During a business sale, one of the most important issues to address is financing. Most buyers do not have 100% cash to purchase the business outright, so they will need to find other sources to secure the funding they need. There are several potential financing options the buyer can look at. These include:
- Family and Friends
- Bank and SBA Loans
- Venture Capital/Angel Investors
- Seller Financing
The first three options may be challenging for many prospective buyers, particularly those who do not have a wealthy family member and/or those who have less than perfect credit. Selling financing offers an alternative that, in many cases, could be in the best interests of both the buyer and the seller.
Advantages of Seller Financing
For the buyer, seller financing has very little downside. The interest paid is typically similar to what they would pay through traditional financing, and they are likely to receive more favorable terms and conditions. In addition, when the seller finances part of the purchase, they maintain a vested interest in the success of the business, and may be much more willing to provide assistance to ensure the business continues to thrive.
There are some advantages for the seller as well, including:
Wider Pool of Buyers: Without seller financing, many prospective buyers might lack the financial wherewithal to purchase the business. By limiting the number of buyers, it may take longer to sell the business. On the other hand, by offering to finance part of the sale, you have a better chance to sell quickly and receive a higher price.
Easier for Buyer to Obtain Outside Financing: If the buyer is financing partially through a bank, and partially through the seller, banks are far more likely to look favorably at the loan application. If a bank sees that the sellers are carrying part of the loan themselves, it shows that they believe in the buyer and their ability to make the business work.
Seller Receives Interest: On top of the sales price, the seller is paid interest over a period of years. In many cases, the interest they are paid is higher than other investment options that carry the same level of risk.

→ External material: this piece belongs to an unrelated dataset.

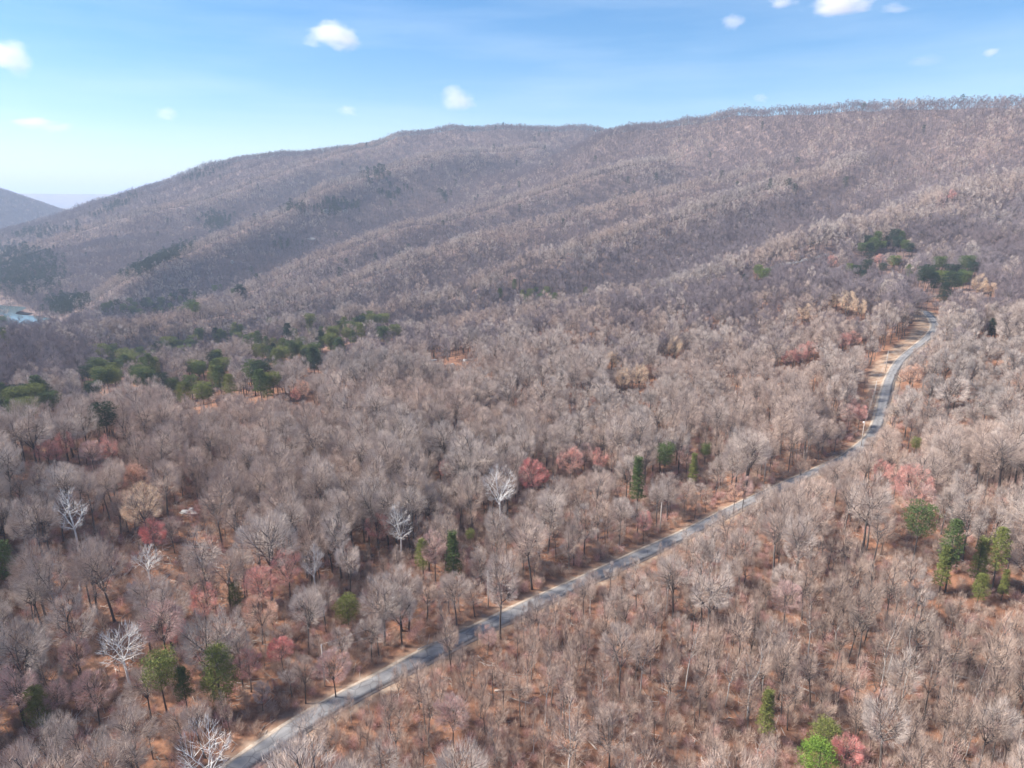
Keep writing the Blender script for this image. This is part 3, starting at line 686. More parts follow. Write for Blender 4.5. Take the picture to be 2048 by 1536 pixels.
BUD = [
 (1065,938,'vivid',.85,.75,'vivid red budding tree right of the tallest white tree','vivid red tree'),
 (1085,942,'vivid',.5,.8,'small vivid red crown on the right side of the vivid red tree',None),
 (1142,912,'red',.8,1,'rose-red budding tree right of and above the vivid red tree','rose-red tree past the vivid one'),
 (1200,914,'red',.6,1,'small red crown between the rose-red tree and the dark narrow evergreen',None),
 (303,1050,'vivid',.72,.5,'flat bright red crown over pale stems at the left','flat red crown at left'),
 (516,1152,'red',.75,1,'pink-red budding tree, left one of the pair below the crooked pale tree','left tree of the pink-red pair'),
 (574,1132,'red',.68,1,'pink-red budding tree, right one of the pair below the crooked pale tree','right tree of the pink-red pair'),
 (405,1190,'red',.62,1,'pink-crowned tree left of the small dark evergreen','pink tree by the small evergreen'),
 (518,1214,'orange',.62,1,'orange-pink crown right of the small dark evergreen','orange-pink crown'),
 (322,1236,'pink',.85,1,'dusky pink low tree right of the fan-shaped white tree','dusky pink tree'),
 (350,1250,'red',.5,1,'small dusky red tree beside the dusky pink one',None),
 (560,1282,'vivid',.5,.8,'small red crown in the woods above the lower road','small red crown above the lower road'),
 (495,1320,'red',.5,.8,'red crown to the right of the tall loose olive pine',None),
 (150,1300,'pink',.6,1,'pinkish crown left of and below the fan-shaped white tree',None),
 (185,1370,'pink',.6,1,'dark pink tree low in the bottom left woods','dark pink tree at lower left'),
 (110,1385,'pink',.5,1,'dusky pink crown beside the olive evergreen in the lower left corner',None),
 (28,1365,'pink',.75,1,'wide dusky pink crown at the left edge near the bottom','dusky pink crown at the left edge'),
 (665,1318,'pink',.6,1,'pink crown beside the nearest utility pole',None),
 (1288,1048,'red',.42,1.2,'small red tree just above the middle of the road','small red tree above the road'),
 (892,932,'red',.5,1,'small red crown left of the tallest white tree',None),
 (755,1046,'red',.6,1,'red haze of buds left of the V-shaped white tree',None),
 (868,1092,'pink',.7,1,'dusky pink tree between the olive pine and the dark upright pine',None),
 (1698,1482,'vivid',.55,.8,'vivid red low tree at the bottom, right of the lime evergreen','vivid red tree by the lime evergreen'),
 (905,1420,'pink',.6,1.1,'dusky pink narrow tree below the road near the bottom','dusky pink tree below the road'),
 (1830,962,'red',.8,1,'orange-red crown right of the road, left of the right-hand pines','orange-red crown right of the road'),
 (1795,946,'red',.55,1,'small red crown touching the orange-red one from the left',None),
 (1842,990,'pink',.7,1,'pink crown under the orange-red crown',None),
 (1765,935,'red',.5,1,'faint red crown closest to the road bend on the right',None),
 (1602,702,'red',.75,1,'long pale red crown on the slope left of the road','pale red crown left of the road'),
 (1580,708,'red',.7,1,'pale red crown at the left end of the red patch left of the road',None),
 (1622,696,'red',.6,1,'pale red crown at the right end of the red patch left of the road',None),
 (1690,677,'red',.65,1,'red crown above the upright utility pole','red crown above the utility pole'),
 (1708,672,'red',.6,1,'second red crown above the upright utility pole, on the right',None),
 (1722,820,'red',.6,.7,'rusty red low tree in the cleared strip left of the road','rusty red tree in the cleared strip'),
 (1710,805,'red',.5,.7,'small rusty red tree in the cleared strip, higher and to the left',None),
 (265,938,'orange',.62,1,'orange crown right of the red patch at the far left','orange crown at left'),
 (282,955,'orange',.5,1,'small orange crown below the other orange crown at left',None),
 (128,880,'red',.62,1,'red crown in the patch under the green band at the left edge','red crown under the green band'),
 (92,893,'red',.6,1,'red crown at the left end of the patch under the green band',None),
 (108,905,'red',.45,1,'small red crown lowest in the patch under the green band',None),
 (215,888,'red',.7,1,'wide red crown at the right end of the patch under the green band',None),
 (180,892,'pink',.7,1,'pink crown in the middle of the patch under the green band',None),
 (282,1005,'tan',.9,1,'pale peach crown above the flat bright red crown','pale peach crown'),
 (1280,745,'tan',.9,1,'peach coloured crown in the middle distance, centre right','peach crown in the middle distance'),
 (1300,738,'orange',.6,1,'orange crown touching the peach crown in the middle distance',None),
 (1245,752,'tan',.8,1,'straw coloured crown left of the peach crown in the middle distance',None),
 (1350,688,'tan',.9,1,'straw crown above and right of the peach crown',None),
 (1225,712,'tan',.8,1,'straw crown above and left of the peach crown',None),
 (1695,600,'tan',.9,1,'yellowish crown on the near slope below the right crest','yellowish crown below the right crest'),
 (1720,610,'tan',.8,1,'yellowish crown, right neighbour of the one below the right crest',None),
 (1665,598,'tan',.7,1,'small yellowish crown, left neighbour of the one below the right crest',None),
 (1610,622,'tan',.8,1,'straw crown lower left of the yellowish crowns',None),
 (1960,562,'tan',.95,1,'tan crown right of the clump of pines at the road top','tan crown by the road-top pines'),
 (1985,572,'tan',.8,1,'tan crown second to the right of the road-top pines',None),
 (1665,520,'red',.7,1,'red crown on the crest left of the highest dark pines',None),
 (1792,520,'orange',.8,1,'orange crown between the two upper pine clumps on the right',None),
 (1760,515,'red',.7,1,'rosy crown just under the highest dark pine clump',None),
 (1905,388,'red',.8,1,'rosy crown high on the far right slope','rosy crown high on the far slope'),
 (1885,395,'pink',.8,1,'pale pink crown beside the rosy one high on the far right slope',None),
 (532,745,'red',.6,1,'coral crown inside the green band at the left','coral crown in the green band'),
 (603,775,'orange',.65,1,'orange crown below the right part of the green band','orange crown below the green band'),
 (590,785,'red',.5,1,'coral crown just left of the orange one below the green band',None),
 (1825,742,'orange',.75,1,'peach coloured crown right of the road across from the utility pole','peach crown across the road'),
 (1470,985,'orange',.5,1,'peach low crown just above the road, middle right',None),
 (1490,970,'pink',.6,1,'pink crown just above the road, middle right',None),
 (1575,1180,'pink',.7,1,'dusky pink crown in the dense woods below the road',None),
 (1700,820,'pink',.6,.8,'dusky pink low tree left of the road below the cleared strip',None),
 (975,1262,'pink',.4,.8,'low pinkish sapling on the road verge',None),
 (1375,905,'pink',.6,1,'pinkish crown behind the layered pine',None),
 (1170,905,'pink',.6,1,'pink crown tucked between the rose-red tree and the small red crown',None),
]
for i, (px, py, k, s, sq, lab, sh) in enumerate(BUD):
    place(px, py, (k, i % len(BROAD)), s*1.15, 'budding_tree', lab, 'budding tree', 'early budding trees', H=18, hfrac=.72, rad=3.5, short=sh, squash=sq if sq > .9 else .9)

# ------------------------------------------------------------------ utility poles and wires
pole_i = []
def road_index(px, py):
    q = hit(px, py); return int(near_road(np.array([q[0]]), np.array([q[1]]))[1][0])
POLES = []
def pole_at(x, y, lab, H=9.5, rot=0):
    z = hz(x, y)
    e = bpy.data.objects.new('utility_pole', None); COL.objects.link(e); e.location = (x, y, z); e.rotation_euler = (0, 0, rot)
    tag(e, lab, 'utility pole', 'utility poles along the road')
    mb = MB(); mb.tube([(0, 0, -.5), (0, 0, H*.5), (0, 0, H)], [.17, .15, .12], 8); link('post', mb.mesh('post', [M['pole']], True), e)
    mb = MB(); mb.tube([(0, 0, H), (0, 0, H+.12), (0, 0, H+.24)], [.05, .09, .04], 6); link('insulator', mb.mesh('insulator', [M['paint']], True), e)
    mb = MB(); mb.tube([(.13, 0, H-1.9), (.2, 0, H-1.75)], [.04, .07], 6); link('wire_clamp', mb.mesh('wire_clamp', [M['metal']], True), e)
    POLES.append((x, y, z, H, rot)); used.append((x, y, 2.0)); return e
used_r = []
pl = [((679,1393),'pole beside the lower road in the bottom left woods'),((1010,1232),'pole beside the road left of its middle stretch'),((1345,1078),'pole beside the road at its middle'),
      ((1560,975),'pole hidden among trees where the road nears the bend'),((1722,893),'pole with a white fitting at the road bend'),((1747,806),'pole in the cleared strip, lower of the two'),((1771,742),'tall pole at the top of the cleared strip'),((1897,650),'pole near the top of the road, right side')]
for (px, py), lab in pl:
    q = np.array(hit(px, py)); k = int(near_road(q[:1], q[1:])[1][0])
    if px < 1600: q = road[k]+left[k]*6.0
    a = math.atan2(tang[k][1], tang[k][0])
    e = pole_at(q[0], q[1], 'weathered wooden '+lab, 9.5, a)
    if px == 1722:
        mb = MB(); mb.tube([(0, 0, 9.0), (.9, .5, 9.35), (1.4, .7, 9.4)], [.04, .04, .04], 5); mb.box((1.6, .8, 9.35), (.8, .5, .28)); link('street_light', mb.mesh('street_light', [M['paint']]), e)
POLES.sort(key=lambda p: p[1])
for i, (a, b) in enumerate(zip(POLES[:-1], POLES[1:])):
    for yy, wn_ in ((1, 'lower'), (0, 'upper')):
        def tip(p): return np.array([p[0], p[1], p[2]+(p[3]-1.8 if yy else p[3]+.2)])
        A_, B_ = tip(a), tip(b); P = [A_+(B_-A_)*t-np.array([0, 0, 1.5*4*t*(1-t)]) for t in np.linspace(0, 1, 17)]
        mb = MB(); mb.tube(P, [.028]*17, 4)
        o = link('power_line', mb.mesh('power_line', [M['wire']], True)); tag(o, wn_+' wire of the '+ordinal(i)+' span of power line, counted up the road from the bottom', 'power line', 'power lines along the road')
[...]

Potential Tax Advantages: When the seller receives the entire purchase amount up front, it can throw them into a much higher tax bracket, forcing them to forfeit more of their hard-earned dollars to Uncle Sam. Financing over a period of years can keep your tax burden lower.
Disadvantages of Seller Financing
There are some potential downsides for sellers when they decide to finance part of a business purchase:
Increased Risk: The buyer may not know nearly as much about the business or industry as the seller. This means there is a chance they will mismanage the operation and default on the loan. If the loan is financed by the bank, that is not the seller’s problem. With seller financing, however, they are on the hook if the business fails. One way to alleviate this risk is to request a higher down payment and require the business assets as collateral.
Unfavorable Terms with Other Lenders: If the seller finances part of the purchase and the rest of the financing comes from a bank, the bank may ask for certain terms, such as being in “first place” on the loan in the event of a default, and requiring the seller to wait a certain period of time (typically up to two years) before the buyer starts making payments on the seller-financed portion. These issues must be taken into consideration before deciding if you want this type of arrangement.
Seller financing is an often-overlooked way to structure a business sale that can be advantageous for both parties involved. For the seller, it is important to ensure their interests are fully protected if they choose this option. For this reason, it is best to consult with a reputable business broker during the sales process. Business intermediaries have in-depth knowledge of seller financing, when to accept this option, and how to properly structure the transaction to your benefit.